I simply find it problematic when people are convinced that they were intolerant proto-Wahhabis (this view is shockingly common among everyone except historians), when they were all essentially heretics up until the time of Shah Jahan, and even after most modern scholarship has totally discredited that view of them. Go ahead and criticize the Mughals, but criticize them for what they did instead of pulling crimes out of nothing.

Anyways, less controversially, failed Muslim invasions would drastically alter Indian food. Samosas would not exist, falooda would simply be a Persian dish, halwa would not be an Indian dish, and jalebi would not exist.

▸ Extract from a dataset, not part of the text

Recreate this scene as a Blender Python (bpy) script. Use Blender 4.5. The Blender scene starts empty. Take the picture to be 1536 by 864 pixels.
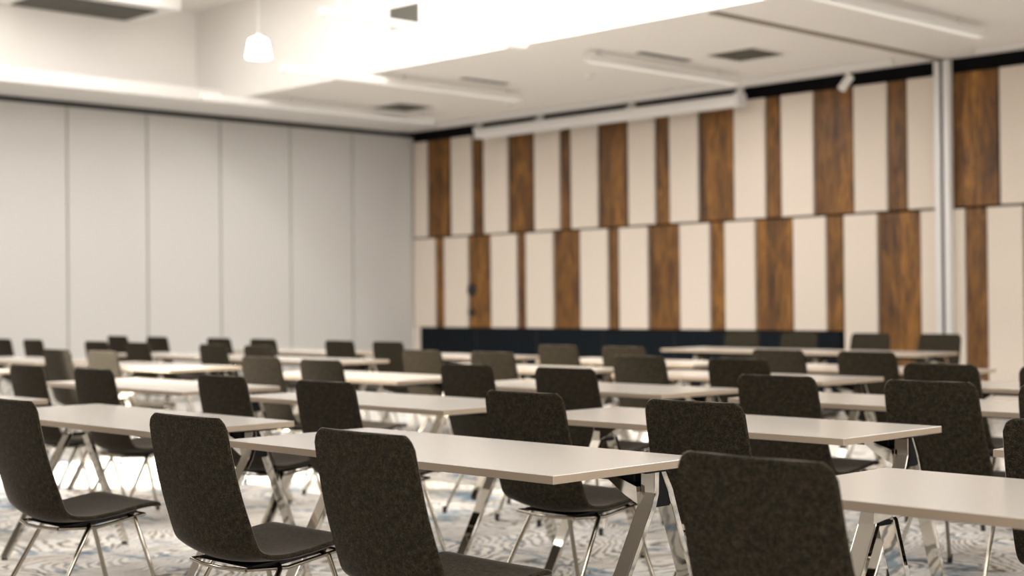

What would replace all of those foods is an interesting topic to think about.
 

longsword14

Banned
When the Muslim invaders came, while they did destroy a lot, they destroyed the view of foreigners as barbarians, and made India more open to new ideals. That did enrich India.
x'D
Instead they had a low view of the natives.
I simply find it problematic when people are convinced that they were intolerant proto-Wahhabis
Eh, religious problems come in more forms than Wahhabism, which is a new catch phrase that people keep repeating.

The British for all of their oppressive ways did more for infrastructure, education and public works than all the Mughals combined. Nationalist historiography in the late 19th and early 20th century needed a myth; some got it in a Golden Hindu Age, others got it in the Mughals.